Only the lines from the start of the data through the line with "obj('upper_slat_panel', bm, M['walnut2'], d)" belong in the copy. Restate them word for word, minus the pictures.
========
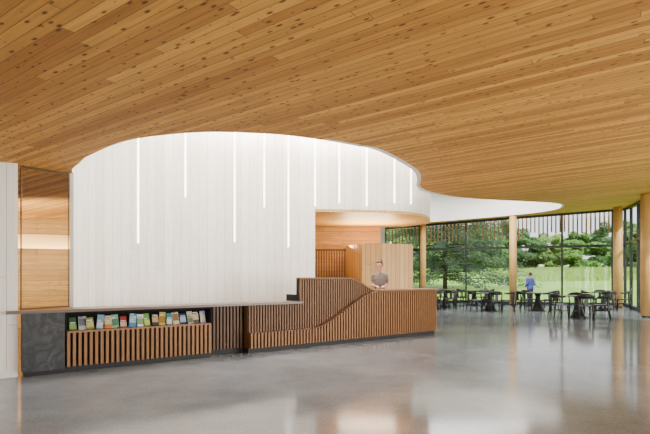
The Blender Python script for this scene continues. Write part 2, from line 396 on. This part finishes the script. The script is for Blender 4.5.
bm = bmesh.new(); box(bm, -.0026, 0, .09, .23, .08, .838); box(bm, -.0026, 0, 0, .09, .08, .348); obj('end_panel', bm, M['walnut2'], d)
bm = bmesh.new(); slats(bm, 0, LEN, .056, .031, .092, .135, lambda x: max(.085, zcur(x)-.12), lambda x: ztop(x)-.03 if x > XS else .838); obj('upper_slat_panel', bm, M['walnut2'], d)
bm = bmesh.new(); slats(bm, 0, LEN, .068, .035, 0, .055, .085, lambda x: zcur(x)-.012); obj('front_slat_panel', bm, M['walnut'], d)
bm = bmesh.new(); profile_strip(bm, lambda x: .08, lambda x: zcur(x)-.03, 0, LEN, .055, .091); obj('front_backing', bm, M['backing'], d)
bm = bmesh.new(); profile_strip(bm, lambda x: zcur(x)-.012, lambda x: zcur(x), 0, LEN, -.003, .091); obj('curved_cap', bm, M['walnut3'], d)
bm = bmesh.new(); profile_strip(bm, lambda x: ztop(x)-.03, lambda x: ztop(x), XS, 6.39-T0, .085, .23); obj('raised_cap', bm, M['walnut2'], d)
bm = bmesh.new(); box(bm, 6.35-T0, LEN+.02, -.02, .56, 1.041, 1.075, None, .006); obj('counter', bm, M['walnut'], d)
bm = bmesh.new(); box(bm, XS+.03, 6.35-T0, .22, .60, .74, .77); obj('worktop', bm, M['top'], d)
bm = bmesh.new(); box(bm, .0, XS, .06, .45, 0, .08); box(bm, XS, LEN-.03, .06, .21, 0, .08); obj('toe_kick', bm, M['toe'], d)

# brochures
broch = [('dark green', (.02,.08,.035), (.2,.35,.1)), ('grey and white', (.4,.42,.45), (.12,.14,.17)), ('olive green', (.15,.19,.04), (.45,.45,.1)), ('light blue', (.18,.34,.50), (.55,.65,.75)),
 ('orange', (.60,.19,.04), (.75,.6,.3)), ('mint green', (.20,.42,.28), (.05,.18,.1)), ('deep red', (.32,.03,.03), (.6,.45,.3)), ('sky blue', (.08,.24,.50), (.4,.55,.75)),
 ('white', (.7,.7,.66), (.15,.3,.12)), ('bright green', (.11,.33,.06), (.5,.6,.12)), ('black', (.015,.015,.018), (.45,.3,.15)), ('yellow', (.62,.42,.06), (.3,.18,.03)),
 ('teal', (.02,.2,.23), (.55,.65,.55)), ('cream', (.6,.48,.28), (.2,.1,.04)), ('navy blue', (.015,.035,.15), (.35,.48,.62)), ('beige', (.5,.42,.32), (.1,.2,.1)), ('dark brown', (.06,.03,.015), (.5,.4,.25)), ('lilac', (.35,.28,.5), (.6,.6,.3))]
rb_ = random.Random(21)
for i, (nm, c, c2) in enumerate(broch):
    p = dw(.495+.115+i*.111+rb_.uniform(-.008, .008), .10+rb_.uniform(-.03, .02))
    w = (.044, .050, .047)[i % 3]; hh = (.185, .205, .17, .195)[(i*7) % 4]
    b = thing('brochure', nm + ' brochure standing in the desk shelf, number %d from the left' % (i+1), 'brochure', (p.x, p.y, .5765), ANG+rb_.uniform(-.2, .2), 'brochures in the desk shelf')
    tl = rb_.uniform(-.09, .09)
    rot = Matrix.Translation((0, 0, abs(tl)*w)) @ Matrix.Rotation(math.radians(rb_.uniform(-20, -11)), 4, 'X') @ Matrix.Rotation(tl, 4, 'Y')
    m1 = plain('cover_'+nm.replace(' ', '_'), c, .35); m2 = plain('picture_'+nm.replace(' ', '_'), c2, .35, var=.8, scale=45)
    m3 = plain('band_'+nm.replace(' ', '_'), (.7,.7,.66) if sum(c) < 1.2 else (.1,.12,.1), .4)
    bm = bmesh.new(); box(bm, -w, w, 0, .002, 0, hh, rot); cv = obj('cover', bm, m1, b)
    bm = bmesh.new(); box(bm, -w, w, .008, .010, 0, hh, rot); obj('back_cover', bm, m1, b)
    bm = bmesh.new(); box(bm, -w+.003, w-.003, .002, .008, .002, hh-.003, rot); obj('pages', bm, M['page'], b)
    a = (.08, .3, .16)[i % 3]; q = (.4, .5, .55)[(i*5) % 3]
    bm = bmesh.new(); box(bm, -w*(.9 if i % 2 else 1), w*(.9 if i % 2 else 1), -.001, 0, hh*a, hh*(a+q), rot); obj('picture', bm, m2, cv)
    bm = bmesh.new(); box(bm, -w*.8, w*(.2 if i % 2 else .75), -.001, 0, hh*(a+q+.06), hh*(a+q+.14), rot); obj('title_band', bm, m3, cv)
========
### REPLY TO THE TASK
The Blender Python script for this scene continues. Write part 2, from line 396 on. This part finishes the script. The script is for Blender 4.5.
bm = bmesh.new(); box(bm, -.0026, 0, .09, .23, .08, .838); box(bm, -.0026, 0, 0, .09, .08, .348); obj('end_panel', bm, M['walnut2'], d)
bm = bmesh.new(); slats(bm, 0, LEN, .056, .031, .092, .135, lambda x: max(.085, zcur(x)-.12), lambda x: ztop(x)-.03 if x > XS else .838); obj('upper_slat_panel', bm, M['walnut2'], d)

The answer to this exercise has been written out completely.